Task to complete: The required output is a word-for-word copy of the lines from the line bearing "var=.12, scale=.03, spec=0)" through the line bearing "(.42, .41, .39), .7, var=.05, scale=.2)", inclusive, and no other lines.

Supplied material:
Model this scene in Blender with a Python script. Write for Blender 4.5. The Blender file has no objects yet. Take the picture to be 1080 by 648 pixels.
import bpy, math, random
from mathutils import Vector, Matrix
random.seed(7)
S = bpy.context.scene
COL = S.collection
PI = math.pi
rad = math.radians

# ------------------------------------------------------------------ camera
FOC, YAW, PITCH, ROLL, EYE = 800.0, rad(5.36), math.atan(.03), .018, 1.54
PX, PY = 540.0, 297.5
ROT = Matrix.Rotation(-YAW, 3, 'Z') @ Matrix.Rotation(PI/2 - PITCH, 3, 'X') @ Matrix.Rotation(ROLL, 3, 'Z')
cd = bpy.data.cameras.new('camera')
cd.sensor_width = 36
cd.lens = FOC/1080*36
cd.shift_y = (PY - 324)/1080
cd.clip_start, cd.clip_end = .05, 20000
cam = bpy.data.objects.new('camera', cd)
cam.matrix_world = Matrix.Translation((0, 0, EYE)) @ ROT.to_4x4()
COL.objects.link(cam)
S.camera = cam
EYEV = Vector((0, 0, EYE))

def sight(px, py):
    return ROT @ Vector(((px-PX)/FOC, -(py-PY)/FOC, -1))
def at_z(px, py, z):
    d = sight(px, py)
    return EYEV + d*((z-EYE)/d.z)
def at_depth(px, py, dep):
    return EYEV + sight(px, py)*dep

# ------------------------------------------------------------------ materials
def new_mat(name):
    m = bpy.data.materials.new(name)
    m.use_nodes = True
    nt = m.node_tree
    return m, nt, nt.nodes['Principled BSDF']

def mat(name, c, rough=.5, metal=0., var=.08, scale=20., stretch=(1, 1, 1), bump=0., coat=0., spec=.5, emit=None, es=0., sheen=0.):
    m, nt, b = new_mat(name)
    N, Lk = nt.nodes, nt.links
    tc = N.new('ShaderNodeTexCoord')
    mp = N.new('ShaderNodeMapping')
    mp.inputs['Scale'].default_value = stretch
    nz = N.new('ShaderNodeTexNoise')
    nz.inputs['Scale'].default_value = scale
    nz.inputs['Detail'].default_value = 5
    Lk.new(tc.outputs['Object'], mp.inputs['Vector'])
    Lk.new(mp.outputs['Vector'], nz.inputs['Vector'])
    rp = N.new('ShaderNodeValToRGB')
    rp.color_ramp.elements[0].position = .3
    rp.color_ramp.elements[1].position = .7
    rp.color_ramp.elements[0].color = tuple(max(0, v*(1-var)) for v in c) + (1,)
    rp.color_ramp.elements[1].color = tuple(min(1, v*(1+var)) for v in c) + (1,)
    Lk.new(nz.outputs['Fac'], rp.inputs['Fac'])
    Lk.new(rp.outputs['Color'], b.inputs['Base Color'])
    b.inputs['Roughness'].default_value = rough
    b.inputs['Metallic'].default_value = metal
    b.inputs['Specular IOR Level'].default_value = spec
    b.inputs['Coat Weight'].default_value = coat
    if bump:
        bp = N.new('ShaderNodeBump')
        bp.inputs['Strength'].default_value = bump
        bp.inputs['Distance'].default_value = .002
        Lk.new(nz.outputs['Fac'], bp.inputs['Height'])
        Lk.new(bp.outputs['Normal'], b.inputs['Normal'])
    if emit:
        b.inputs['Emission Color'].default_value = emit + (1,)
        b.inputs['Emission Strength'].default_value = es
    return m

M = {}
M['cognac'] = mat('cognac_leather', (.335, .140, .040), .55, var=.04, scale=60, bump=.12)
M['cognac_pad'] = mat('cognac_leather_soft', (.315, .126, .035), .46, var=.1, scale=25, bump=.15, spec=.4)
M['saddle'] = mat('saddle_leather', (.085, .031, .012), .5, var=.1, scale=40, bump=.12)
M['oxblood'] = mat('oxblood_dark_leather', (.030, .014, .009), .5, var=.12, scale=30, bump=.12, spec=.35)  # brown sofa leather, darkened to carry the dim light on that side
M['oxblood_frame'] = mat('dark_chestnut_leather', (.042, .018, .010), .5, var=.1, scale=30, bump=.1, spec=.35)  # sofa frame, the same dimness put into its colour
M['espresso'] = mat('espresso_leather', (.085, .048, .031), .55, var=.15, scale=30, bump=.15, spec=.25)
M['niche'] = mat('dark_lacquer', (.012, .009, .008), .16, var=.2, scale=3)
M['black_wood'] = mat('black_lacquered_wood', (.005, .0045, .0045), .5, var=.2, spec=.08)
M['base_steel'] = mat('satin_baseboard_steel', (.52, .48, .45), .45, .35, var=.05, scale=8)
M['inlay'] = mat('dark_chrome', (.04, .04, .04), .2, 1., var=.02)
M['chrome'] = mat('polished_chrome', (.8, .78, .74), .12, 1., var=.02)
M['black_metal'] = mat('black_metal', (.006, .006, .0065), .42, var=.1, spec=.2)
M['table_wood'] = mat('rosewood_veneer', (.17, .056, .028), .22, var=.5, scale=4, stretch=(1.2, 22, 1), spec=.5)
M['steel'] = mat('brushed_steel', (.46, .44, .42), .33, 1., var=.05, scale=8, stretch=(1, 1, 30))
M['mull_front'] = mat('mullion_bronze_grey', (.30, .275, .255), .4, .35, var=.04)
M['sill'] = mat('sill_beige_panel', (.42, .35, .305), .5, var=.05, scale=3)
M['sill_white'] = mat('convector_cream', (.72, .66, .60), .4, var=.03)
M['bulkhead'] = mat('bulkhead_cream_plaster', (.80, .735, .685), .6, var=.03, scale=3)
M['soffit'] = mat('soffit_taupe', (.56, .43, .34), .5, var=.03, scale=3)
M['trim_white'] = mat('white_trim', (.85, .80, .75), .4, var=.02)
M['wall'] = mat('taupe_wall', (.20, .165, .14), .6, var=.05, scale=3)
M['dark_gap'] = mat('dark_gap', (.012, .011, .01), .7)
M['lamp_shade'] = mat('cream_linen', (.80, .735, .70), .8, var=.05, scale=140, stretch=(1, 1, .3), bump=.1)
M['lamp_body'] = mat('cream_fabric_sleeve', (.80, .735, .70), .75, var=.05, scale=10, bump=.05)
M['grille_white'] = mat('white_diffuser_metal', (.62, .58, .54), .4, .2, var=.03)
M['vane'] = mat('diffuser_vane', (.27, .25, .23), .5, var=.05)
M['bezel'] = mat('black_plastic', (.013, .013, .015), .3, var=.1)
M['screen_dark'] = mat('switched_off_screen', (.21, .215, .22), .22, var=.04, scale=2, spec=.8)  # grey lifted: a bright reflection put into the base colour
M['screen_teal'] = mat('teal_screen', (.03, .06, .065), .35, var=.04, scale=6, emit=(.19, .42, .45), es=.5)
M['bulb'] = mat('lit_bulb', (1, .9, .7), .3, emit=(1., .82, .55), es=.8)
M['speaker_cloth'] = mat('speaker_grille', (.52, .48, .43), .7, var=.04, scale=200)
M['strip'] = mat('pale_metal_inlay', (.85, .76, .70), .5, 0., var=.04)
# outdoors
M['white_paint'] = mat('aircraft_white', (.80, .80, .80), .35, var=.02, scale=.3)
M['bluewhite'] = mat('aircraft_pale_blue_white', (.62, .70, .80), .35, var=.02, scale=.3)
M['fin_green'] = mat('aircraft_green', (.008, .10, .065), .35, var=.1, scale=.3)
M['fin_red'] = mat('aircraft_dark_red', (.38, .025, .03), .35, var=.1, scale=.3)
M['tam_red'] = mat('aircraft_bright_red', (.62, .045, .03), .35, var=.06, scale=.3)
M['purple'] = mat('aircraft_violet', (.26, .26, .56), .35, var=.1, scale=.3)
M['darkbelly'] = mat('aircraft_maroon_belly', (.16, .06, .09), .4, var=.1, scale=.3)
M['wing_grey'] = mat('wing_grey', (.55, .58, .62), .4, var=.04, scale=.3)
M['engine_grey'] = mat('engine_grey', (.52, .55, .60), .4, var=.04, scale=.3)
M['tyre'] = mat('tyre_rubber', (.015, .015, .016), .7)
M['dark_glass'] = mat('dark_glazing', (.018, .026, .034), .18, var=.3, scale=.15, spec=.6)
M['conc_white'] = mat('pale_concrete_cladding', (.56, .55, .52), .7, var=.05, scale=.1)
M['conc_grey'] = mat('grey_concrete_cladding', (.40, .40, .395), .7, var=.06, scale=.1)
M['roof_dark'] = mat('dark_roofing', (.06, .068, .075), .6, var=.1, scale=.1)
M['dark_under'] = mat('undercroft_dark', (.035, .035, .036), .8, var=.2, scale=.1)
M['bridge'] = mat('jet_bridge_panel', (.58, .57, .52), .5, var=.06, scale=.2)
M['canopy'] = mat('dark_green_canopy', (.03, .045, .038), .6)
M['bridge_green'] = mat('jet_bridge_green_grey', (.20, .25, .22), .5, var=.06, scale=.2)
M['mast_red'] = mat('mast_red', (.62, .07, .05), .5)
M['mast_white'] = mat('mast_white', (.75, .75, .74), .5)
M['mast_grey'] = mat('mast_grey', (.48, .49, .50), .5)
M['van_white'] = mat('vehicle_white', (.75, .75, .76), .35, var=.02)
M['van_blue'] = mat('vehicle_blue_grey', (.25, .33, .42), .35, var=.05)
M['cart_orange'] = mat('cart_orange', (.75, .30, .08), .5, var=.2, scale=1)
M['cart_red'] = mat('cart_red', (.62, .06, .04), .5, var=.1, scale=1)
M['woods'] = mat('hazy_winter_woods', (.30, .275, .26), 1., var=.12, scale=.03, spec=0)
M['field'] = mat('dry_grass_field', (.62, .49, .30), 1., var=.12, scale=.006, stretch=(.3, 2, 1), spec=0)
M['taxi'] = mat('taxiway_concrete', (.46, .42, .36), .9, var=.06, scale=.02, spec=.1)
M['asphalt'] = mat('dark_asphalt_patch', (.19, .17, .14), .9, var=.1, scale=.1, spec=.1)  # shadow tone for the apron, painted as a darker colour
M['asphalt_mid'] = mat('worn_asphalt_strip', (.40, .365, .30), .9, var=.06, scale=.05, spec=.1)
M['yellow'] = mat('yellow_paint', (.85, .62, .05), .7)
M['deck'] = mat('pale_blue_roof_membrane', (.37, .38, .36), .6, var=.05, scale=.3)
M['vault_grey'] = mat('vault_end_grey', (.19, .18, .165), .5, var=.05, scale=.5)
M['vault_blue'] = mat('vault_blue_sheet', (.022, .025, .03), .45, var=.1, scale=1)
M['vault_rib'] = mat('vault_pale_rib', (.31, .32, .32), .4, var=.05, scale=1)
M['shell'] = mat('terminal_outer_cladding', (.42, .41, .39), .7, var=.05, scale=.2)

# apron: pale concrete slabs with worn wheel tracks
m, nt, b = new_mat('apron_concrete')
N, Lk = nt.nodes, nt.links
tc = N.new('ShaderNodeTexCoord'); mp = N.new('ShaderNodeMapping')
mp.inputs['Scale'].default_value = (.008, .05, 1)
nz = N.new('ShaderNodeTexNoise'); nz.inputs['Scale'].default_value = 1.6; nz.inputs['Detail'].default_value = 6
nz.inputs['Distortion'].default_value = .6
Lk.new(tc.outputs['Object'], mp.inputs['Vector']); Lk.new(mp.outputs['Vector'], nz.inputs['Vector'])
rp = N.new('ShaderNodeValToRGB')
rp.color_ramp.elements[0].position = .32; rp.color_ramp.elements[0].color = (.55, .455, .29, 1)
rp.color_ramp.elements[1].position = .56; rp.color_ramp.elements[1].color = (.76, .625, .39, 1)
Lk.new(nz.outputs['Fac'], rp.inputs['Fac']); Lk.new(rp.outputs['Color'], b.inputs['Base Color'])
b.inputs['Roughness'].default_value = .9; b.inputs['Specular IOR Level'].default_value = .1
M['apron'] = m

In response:
M['woods'] = mat('hazy_winter_woods', (.30, .275, .26), 1., var=.12, scale=.03, spec=0)
M['field'] = mat('dry_grass_field', (.62, .49, .30), 1., var=.12, scale=.006, stretch=(.3, 2, 1), spec=0)
M['taxi'] = mat('taxiway_concrete', (.46, .42, .36), .9, var=.06, scale=.02, spec=.1)
M['asphalt'] = mat('dark_asphalt_patch', (.19, .17, .14), .9, var=.1, scale=.1, spec=.1)  # shadow tone for the apron, painted as a darker colour
M['asphalt_mid'] = mat('worn_asphalt_strip', (.40, .365, .30), .9, var=.06, scale=.05, spec=.1)
M['yellow'] = mat('yellow_paint', (.85, .62, .05), .7)
M['deck'] = mat('pale_blue_roof_membrane', (.37, .38, .36), .6, var=.05, scale=.3)
M['vault_grey'] = mat('vault_end_grey', (.19, .18, .165), .5, var=.05, scale=.5)
M['vault_blue'] = mat('vault_blue_sheet', (.022, .025, .03), .45, var=.1, scale=1)
M['vault_rib'] = mat('vault_pale_rib', (.31, .32, .32), .4, var=.05, scale=1)
M['shell'] = mat('terminal_outer_cladding', (.42, .41, .39), .7, var=.05, scale=.2)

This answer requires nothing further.